Filter the records for lines holding the string "Write".

___ Given records

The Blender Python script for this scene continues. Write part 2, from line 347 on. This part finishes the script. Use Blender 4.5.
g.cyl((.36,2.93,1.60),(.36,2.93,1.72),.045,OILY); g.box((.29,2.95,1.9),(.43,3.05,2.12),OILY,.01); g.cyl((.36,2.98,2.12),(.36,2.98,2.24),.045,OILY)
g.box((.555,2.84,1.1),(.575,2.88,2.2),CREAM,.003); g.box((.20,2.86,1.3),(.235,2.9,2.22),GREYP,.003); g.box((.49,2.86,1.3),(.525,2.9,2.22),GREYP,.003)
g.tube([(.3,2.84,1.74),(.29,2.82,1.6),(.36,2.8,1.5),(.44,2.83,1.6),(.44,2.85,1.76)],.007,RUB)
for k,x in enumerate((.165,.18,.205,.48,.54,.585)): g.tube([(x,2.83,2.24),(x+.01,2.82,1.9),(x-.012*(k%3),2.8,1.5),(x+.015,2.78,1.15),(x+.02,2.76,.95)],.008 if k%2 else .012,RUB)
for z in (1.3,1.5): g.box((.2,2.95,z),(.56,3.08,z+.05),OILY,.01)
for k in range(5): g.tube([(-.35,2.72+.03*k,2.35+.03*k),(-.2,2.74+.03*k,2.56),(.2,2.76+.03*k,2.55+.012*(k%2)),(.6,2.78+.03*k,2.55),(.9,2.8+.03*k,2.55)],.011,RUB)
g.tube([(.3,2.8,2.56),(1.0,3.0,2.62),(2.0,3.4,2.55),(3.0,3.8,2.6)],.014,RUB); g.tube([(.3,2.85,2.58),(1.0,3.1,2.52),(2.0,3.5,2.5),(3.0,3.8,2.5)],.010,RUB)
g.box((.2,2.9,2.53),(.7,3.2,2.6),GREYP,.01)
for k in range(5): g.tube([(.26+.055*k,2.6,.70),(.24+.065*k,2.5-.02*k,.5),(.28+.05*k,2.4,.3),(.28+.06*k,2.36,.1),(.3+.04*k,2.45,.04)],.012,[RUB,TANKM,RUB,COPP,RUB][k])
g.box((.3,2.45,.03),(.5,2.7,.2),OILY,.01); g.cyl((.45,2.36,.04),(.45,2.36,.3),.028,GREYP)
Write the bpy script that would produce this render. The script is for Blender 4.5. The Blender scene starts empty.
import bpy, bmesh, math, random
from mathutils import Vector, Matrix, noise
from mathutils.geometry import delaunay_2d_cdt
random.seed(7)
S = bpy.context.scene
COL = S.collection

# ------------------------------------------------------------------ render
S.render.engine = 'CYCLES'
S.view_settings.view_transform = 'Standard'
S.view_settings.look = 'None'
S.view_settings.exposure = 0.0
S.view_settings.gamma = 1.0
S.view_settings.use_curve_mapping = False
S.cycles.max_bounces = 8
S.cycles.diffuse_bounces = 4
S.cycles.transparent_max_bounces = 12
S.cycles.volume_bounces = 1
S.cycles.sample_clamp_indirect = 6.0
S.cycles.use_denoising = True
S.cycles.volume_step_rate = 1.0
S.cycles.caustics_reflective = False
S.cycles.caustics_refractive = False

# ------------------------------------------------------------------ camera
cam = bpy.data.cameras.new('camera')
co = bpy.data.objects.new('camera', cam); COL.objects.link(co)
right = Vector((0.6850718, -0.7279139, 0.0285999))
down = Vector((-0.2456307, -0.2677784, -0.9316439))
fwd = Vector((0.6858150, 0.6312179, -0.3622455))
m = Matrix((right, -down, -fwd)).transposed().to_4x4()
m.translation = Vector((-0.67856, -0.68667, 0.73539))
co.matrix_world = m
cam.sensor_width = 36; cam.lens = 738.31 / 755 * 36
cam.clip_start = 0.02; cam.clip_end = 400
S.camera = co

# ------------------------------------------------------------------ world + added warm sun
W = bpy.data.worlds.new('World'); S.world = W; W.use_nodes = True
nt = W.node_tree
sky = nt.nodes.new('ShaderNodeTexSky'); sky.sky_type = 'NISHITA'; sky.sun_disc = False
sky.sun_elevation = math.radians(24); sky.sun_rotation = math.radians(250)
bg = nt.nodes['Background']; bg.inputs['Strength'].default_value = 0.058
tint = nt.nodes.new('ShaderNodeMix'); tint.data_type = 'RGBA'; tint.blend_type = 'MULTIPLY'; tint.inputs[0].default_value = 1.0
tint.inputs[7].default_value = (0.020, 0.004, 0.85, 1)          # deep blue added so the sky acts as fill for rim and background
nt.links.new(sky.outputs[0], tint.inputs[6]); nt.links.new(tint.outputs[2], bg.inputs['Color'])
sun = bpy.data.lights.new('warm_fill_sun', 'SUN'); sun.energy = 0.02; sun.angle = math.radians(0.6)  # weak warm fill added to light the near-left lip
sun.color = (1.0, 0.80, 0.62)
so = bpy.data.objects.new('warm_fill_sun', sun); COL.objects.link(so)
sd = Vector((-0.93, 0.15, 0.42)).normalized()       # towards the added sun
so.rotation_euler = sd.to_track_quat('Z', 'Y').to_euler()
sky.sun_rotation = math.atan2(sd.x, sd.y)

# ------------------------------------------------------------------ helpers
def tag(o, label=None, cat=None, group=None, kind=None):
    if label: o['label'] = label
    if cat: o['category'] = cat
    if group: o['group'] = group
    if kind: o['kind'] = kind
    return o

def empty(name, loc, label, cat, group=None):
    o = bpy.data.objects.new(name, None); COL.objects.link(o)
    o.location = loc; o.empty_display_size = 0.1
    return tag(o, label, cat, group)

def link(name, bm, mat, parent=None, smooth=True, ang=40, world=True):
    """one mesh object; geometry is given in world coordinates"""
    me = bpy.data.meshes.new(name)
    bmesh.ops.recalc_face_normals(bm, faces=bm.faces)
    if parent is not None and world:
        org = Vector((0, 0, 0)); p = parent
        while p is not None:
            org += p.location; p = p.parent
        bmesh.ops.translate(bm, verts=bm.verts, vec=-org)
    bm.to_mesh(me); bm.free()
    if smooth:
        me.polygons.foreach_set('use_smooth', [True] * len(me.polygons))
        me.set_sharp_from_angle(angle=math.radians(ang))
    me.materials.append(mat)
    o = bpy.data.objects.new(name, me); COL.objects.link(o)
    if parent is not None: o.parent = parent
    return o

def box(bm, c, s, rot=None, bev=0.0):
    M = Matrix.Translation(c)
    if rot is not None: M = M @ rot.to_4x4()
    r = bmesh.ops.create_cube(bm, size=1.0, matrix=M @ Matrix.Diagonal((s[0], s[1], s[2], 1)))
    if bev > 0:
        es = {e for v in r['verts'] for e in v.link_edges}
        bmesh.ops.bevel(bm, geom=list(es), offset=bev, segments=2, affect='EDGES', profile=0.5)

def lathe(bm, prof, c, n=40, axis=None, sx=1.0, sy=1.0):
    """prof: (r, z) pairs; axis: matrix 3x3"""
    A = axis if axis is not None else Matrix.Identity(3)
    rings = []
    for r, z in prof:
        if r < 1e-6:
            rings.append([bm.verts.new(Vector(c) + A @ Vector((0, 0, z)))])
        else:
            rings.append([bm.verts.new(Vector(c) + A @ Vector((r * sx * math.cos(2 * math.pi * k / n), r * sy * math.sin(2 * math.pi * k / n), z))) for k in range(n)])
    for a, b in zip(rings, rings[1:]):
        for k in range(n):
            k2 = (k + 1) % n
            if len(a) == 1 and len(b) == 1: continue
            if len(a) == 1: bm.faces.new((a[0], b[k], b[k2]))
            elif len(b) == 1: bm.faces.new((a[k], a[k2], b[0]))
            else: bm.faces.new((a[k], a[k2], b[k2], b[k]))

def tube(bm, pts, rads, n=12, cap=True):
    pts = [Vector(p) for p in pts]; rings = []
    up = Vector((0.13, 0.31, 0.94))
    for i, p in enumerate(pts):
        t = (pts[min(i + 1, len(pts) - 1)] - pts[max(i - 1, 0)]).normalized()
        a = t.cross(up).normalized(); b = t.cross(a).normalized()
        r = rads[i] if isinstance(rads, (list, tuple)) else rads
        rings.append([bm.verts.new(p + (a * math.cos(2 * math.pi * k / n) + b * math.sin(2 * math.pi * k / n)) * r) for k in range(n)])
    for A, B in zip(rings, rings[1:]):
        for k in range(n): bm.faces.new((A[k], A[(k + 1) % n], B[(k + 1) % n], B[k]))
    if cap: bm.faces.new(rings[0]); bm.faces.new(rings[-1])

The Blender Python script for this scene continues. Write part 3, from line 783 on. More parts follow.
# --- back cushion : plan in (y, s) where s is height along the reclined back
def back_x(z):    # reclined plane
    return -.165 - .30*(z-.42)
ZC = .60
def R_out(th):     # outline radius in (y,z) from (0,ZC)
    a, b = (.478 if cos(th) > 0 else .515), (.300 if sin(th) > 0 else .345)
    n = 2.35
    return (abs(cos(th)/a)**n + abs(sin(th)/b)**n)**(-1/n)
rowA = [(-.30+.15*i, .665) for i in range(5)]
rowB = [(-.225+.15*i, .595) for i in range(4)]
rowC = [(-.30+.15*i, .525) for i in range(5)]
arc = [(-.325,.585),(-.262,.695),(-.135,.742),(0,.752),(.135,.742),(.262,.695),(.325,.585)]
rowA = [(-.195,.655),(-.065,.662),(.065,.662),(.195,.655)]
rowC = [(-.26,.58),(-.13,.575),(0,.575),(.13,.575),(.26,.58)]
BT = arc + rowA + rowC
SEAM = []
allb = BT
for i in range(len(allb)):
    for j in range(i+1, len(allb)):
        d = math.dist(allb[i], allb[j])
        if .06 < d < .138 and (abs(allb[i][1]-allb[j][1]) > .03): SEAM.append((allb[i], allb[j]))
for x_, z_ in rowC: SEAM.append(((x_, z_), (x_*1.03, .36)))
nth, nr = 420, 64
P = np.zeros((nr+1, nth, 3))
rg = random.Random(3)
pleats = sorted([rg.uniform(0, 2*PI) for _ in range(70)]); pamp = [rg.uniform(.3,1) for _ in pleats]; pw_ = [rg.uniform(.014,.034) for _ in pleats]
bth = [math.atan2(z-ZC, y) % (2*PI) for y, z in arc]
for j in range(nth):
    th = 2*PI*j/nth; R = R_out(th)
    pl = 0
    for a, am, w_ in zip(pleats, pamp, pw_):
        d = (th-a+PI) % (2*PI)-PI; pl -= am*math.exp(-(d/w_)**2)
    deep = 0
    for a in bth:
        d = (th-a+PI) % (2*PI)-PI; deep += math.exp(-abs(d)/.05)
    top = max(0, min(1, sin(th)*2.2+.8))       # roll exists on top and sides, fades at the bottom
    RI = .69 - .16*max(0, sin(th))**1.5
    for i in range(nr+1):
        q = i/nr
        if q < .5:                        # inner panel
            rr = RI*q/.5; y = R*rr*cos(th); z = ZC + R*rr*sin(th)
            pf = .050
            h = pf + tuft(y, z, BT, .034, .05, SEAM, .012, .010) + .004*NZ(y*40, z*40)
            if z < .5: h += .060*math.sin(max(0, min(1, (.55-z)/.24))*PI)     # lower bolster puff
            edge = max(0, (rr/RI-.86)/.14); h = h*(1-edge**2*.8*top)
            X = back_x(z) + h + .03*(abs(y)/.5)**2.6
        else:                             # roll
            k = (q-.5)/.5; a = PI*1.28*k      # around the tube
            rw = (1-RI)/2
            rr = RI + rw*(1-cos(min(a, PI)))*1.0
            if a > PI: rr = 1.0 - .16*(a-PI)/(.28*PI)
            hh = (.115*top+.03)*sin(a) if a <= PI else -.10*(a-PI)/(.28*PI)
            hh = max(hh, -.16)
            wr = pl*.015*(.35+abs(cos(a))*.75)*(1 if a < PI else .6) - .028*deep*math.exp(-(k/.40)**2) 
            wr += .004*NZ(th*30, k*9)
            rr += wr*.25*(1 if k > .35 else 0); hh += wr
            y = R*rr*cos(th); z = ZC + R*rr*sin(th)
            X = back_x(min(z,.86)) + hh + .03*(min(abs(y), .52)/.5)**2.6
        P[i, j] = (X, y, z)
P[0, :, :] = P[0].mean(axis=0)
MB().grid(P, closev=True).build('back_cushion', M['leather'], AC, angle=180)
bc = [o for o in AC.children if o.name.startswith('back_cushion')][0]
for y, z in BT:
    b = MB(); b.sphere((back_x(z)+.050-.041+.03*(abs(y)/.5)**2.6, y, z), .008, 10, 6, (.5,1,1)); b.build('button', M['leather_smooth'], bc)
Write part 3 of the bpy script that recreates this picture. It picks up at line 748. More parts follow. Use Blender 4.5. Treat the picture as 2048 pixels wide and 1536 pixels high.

______

* Answer to the problem
The Blender Python script for this scene continues. Write part 2, from line 347 on. This part finishes the script. Use Blender 4.5.
Write the bpy script that would produce this render. The script is for Blender 4.5. The Blender scene starts empty.
The Blender Python script for this scene continues. Write part 3, from line 783 on. More parts follow.
Write part 3 of the bpy script that recreates this picture. It picks up at line 748. More parts follow. Use Blender 4.5. Treat the picture as 2048 pixels wide and 1536 pixels high.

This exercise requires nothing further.